The principles that guide the 3-Way Calculator — universal, focused, timeless.

The 3-Way Calculator is built on four principles. Together they define what the app is — and what it is not.

1. Currency-agnostic

The calculator does not assume any currency. The user can think in USD, EUR, GBP, JPY, SAR, or any other currency they work with.

The Decimal Places setting in Settings lets you choose between 0, 0.0, 0.00, and 0.000 decimal places. Whether you need whole numbers, tenths, cents, or millimes, the calculator adapts. Support for 5 and 8 decimal places (for cryptocurrencies) is planned.

This keeps the interface flexible while letting every user work in their preferred precision.

2. Universal labels

The three display fields are labelled Before, After, and Amount, with a Direction toggle (+ / ). These terms fit any use case:

Label Meaning
Before The starting amount
After The resulting amount
Amount The difference
Direction Addition or subtraction

A VAT filer reads them as net, gross, and tax (additive). A Zakat payer reads them as wealth, remaining, and Zakat due (subtractive). A discount shopper reads them as original, sale price, and savings (subtractive).

The same labels, infinite interpretations. There are no industry-specific or use-case-specific label presets — and no plan to add them.

3. User-set rate

The flat rate defaults to 15%, but the app does not ship with pre-configured rates for any specific country, industry, or tax type.

This is deliberate:

  • Tax rates change. A hardcoded rate becomes wrong the moment a government adjusts it — and the user blames the app, not the government.
  • There are thousands of rate × jurisdiction combinations. Covering them all is impractical. Covering a subset creates an uneven experience, and maintaining an exhaustive list is a burden neither practical nor desirable for a focused calculator.
  • Every user already knows what rate applies to their situation. Asking them to type it once is trivial. Maintaining a rate database for them forever is not.

The calculator accepts any rate from 0% up to the direction-dependent maximum (1000% in additive mode, 99.99% in subtractive mode). The rate resets to 15% on each page load — this ensures you always start from a clean baseline.

4. No presets

The app does not have modes, profiles, or presets for “VAT mode”, “Zakat mode”, “discount mode”, or any other named use case.

A preset system would need to encode every use case — and every country’s variant of every use case — into the app. That creates:

  • A maintenance burden — every rate change, every new tax law, every new country requires a code change and a release.
  • False certainty — a preset labelled “VAT” might be wrong for a specific transaction in a specific jurisdiction, but the user trusts it anyway.
  • Scope creep — once presets exist, users naturally ask for more. The app would need to track every rate change and jurisdiction, pulling it away from its core purpose: simple, fast percentage calculations.

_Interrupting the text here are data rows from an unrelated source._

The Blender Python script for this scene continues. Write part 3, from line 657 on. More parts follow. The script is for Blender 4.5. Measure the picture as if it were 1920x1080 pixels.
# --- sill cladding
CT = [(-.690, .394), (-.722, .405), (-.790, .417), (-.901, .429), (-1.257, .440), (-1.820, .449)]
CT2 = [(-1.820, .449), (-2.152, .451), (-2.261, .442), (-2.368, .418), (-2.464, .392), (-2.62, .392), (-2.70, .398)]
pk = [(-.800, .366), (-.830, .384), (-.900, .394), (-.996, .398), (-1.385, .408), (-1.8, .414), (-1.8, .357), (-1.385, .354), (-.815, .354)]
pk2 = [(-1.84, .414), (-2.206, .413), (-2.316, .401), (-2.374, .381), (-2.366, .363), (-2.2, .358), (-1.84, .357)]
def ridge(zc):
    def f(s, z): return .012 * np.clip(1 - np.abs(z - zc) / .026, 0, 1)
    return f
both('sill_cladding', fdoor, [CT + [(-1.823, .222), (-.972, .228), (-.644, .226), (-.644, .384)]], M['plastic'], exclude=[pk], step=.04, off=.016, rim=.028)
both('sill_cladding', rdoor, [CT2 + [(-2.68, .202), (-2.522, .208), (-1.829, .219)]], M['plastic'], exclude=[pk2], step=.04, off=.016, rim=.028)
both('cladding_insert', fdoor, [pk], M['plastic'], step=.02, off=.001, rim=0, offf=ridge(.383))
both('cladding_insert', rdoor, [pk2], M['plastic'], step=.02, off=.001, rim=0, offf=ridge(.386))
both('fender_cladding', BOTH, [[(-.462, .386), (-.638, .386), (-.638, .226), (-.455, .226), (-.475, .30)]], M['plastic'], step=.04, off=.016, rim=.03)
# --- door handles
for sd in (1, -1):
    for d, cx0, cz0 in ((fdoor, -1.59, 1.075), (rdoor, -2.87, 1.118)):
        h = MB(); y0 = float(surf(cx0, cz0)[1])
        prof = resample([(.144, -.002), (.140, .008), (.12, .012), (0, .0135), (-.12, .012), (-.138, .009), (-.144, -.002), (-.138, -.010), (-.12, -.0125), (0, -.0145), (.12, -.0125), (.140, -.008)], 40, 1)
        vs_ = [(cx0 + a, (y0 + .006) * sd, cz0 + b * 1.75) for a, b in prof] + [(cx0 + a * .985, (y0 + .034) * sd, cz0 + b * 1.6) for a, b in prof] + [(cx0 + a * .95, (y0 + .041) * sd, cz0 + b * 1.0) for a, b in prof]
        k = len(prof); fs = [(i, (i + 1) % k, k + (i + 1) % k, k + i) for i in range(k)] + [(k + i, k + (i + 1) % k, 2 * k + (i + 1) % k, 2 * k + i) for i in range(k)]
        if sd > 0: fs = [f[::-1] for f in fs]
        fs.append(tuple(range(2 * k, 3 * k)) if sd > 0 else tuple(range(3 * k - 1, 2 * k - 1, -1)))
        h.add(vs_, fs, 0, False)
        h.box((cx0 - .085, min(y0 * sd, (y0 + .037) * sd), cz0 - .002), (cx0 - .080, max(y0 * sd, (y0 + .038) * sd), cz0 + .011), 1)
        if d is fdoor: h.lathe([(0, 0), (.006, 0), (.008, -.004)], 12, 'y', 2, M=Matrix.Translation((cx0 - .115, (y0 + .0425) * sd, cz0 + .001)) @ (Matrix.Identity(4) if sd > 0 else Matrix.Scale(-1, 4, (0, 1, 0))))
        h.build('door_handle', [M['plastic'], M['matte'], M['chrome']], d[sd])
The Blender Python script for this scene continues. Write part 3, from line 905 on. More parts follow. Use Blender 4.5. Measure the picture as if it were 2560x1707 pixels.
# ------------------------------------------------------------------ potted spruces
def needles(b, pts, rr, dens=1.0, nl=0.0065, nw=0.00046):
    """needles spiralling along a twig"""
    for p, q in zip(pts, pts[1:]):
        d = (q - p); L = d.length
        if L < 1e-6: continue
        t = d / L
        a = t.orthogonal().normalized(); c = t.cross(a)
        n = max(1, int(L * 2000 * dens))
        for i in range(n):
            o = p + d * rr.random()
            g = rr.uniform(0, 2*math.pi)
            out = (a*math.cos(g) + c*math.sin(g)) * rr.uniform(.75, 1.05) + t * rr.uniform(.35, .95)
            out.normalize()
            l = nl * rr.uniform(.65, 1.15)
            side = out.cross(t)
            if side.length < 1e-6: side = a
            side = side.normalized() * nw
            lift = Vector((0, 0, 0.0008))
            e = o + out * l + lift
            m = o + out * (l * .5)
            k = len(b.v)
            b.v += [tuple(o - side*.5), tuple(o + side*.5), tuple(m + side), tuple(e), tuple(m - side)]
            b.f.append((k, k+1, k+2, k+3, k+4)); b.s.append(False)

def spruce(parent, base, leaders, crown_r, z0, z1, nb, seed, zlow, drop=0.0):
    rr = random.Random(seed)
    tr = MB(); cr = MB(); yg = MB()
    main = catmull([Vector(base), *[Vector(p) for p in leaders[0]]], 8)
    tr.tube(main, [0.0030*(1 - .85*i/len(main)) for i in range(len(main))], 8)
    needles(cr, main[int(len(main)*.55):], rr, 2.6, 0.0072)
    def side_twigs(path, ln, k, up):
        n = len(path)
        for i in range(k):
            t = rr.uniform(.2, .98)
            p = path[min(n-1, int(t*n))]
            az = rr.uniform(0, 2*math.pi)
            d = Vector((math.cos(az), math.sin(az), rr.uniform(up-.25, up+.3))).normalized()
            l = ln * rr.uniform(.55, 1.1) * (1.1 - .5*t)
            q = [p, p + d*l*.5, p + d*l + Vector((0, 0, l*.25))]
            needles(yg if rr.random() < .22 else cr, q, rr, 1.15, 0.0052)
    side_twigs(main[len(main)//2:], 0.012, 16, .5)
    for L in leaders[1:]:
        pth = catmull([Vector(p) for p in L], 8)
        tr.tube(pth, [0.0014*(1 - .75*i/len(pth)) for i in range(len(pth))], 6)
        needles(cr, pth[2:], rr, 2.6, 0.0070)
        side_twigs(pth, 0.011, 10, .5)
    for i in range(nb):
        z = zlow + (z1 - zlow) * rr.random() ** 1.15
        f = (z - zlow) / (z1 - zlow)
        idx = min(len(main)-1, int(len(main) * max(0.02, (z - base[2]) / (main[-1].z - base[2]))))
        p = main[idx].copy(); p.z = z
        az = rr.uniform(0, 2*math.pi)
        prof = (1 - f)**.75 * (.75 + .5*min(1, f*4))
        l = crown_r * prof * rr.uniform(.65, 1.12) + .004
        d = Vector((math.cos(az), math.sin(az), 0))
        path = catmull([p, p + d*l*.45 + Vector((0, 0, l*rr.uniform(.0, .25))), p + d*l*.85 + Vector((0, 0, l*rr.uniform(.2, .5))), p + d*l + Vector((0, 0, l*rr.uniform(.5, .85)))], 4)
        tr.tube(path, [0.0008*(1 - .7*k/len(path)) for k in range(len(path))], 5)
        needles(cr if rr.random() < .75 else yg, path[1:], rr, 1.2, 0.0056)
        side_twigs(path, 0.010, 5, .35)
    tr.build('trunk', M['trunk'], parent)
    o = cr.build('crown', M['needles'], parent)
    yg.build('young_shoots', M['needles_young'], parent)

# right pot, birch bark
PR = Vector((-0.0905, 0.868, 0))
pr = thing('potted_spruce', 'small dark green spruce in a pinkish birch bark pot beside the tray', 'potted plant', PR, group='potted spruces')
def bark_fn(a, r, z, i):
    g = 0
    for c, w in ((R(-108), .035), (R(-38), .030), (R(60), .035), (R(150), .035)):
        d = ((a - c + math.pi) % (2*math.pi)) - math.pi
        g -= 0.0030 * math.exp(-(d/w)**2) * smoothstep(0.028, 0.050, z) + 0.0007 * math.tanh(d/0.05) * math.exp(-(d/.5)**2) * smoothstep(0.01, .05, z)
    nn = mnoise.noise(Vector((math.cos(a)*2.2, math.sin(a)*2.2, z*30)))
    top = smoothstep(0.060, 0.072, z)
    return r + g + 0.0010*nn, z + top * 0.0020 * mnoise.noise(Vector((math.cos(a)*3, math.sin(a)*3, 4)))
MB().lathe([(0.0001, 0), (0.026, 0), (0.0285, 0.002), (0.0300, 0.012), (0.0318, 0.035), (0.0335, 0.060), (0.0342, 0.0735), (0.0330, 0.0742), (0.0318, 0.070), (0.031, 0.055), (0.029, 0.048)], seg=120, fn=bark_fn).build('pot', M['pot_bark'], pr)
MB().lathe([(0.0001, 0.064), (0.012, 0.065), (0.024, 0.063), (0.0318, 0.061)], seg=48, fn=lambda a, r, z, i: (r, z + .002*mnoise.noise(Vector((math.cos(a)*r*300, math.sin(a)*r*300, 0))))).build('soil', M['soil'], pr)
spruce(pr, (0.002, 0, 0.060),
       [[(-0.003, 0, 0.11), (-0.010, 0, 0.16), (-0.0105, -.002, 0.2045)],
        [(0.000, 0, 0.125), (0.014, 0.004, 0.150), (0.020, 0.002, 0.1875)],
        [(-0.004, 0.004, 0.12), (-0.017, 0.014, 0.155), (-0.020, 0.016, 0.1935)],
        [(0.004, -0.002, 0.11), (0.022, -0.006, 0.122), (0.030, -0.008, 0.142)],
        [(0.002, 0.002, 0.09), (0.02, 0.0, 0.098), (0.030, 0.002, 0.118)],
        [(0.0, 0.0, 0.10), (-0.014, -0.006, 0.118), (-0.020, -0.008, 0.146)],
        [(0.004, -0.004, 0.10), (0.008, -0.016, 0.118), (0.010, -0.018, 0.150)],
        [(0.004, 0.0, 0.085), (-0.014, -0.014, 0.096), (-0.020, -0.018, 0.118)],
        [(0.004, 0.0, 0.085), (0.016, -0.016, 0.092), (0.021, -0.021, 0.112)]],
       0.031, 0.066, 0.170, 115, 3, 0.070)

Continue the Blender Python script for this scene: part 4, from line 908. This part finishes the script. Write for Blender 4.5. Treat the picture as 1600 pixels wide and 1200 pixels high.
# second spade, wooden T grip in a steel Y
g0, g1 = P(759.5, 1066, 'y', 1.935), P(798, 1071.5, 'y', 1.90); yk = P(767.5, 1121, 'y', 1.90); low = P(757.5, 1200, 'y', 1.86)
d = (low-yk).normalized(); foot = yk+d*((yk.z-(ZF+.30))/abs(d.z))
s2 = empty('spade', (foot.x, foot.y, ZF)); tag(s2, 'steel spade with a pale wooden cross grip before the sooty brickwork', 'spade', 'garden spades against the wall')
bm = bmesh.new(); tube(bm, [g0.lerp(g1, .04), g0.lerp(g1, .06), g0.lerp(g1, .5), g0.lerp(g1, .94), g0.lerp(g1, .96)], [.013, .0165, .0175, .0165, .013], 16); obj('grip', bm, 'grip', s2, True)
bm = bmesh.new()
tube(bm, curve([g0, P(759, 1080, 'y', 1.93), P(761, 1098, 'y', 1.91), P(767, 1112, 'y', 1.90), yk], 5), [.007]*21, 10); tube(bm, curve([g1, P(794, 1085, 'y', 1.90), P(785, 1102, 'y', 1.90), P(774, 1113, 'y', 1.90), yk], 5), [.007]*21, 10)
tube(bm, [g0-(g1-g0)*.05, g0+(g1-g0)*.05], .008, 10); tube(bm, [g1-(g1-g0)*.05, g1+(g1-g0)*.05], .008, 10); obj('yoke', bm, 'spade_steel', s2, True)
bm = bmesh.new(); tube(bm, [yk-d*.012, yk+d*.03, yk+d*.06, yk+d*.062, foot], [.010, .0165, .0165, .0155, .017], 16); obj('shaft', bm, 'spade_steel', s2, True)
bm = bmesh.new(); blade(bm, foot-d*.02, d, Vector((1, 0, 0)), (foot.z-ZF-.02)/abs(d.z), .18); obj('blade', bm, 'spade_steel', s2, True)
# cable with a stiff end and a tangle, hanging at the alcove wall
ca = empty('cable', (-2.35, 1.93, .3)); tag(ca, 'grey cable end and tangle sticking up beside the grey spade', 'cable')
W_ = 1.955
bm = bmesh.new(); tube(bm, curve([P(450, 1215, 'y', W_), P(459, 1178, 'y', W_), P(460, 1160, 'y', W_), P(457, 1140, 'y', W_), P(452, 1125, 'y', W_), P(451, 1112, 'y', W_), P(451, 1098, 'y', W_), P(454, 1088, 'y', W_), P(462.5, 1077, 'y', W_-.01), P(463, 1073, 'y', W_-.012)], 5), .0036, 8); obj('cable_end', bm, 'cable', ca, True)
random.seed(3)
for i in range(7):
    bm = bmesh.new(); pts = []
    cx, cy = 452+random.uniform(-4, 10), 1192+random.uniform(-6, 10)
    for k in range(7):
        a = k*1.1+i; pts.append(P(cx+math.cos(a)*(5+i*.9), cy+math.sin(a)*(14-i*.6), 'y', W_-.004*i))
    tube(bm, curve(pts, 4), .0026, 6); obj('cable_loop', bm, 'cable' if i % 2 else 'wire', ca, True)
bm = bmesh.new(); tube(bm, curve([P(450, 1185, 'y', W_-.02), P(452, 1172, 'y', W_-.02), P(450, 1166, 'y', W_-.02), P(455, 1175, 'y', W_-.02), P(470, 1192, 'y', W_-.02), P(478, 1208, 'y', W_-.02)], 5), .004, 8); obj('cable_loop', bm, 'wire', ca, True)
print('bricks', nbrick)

Instead, the calculator stays focused on one job: given a flat rate and one value, compute the other two. The user decides what the rate is, what the values mean, and which direction the calculation goes.


What this means for you

  • You do not need to tell the app what you are calculating.
  • You do not need to select a country, industry, or use case.
  • You type the rate you know, enter the value you have, and read the result.

The app meets you where you are. It does not guess, and it does not get in the way.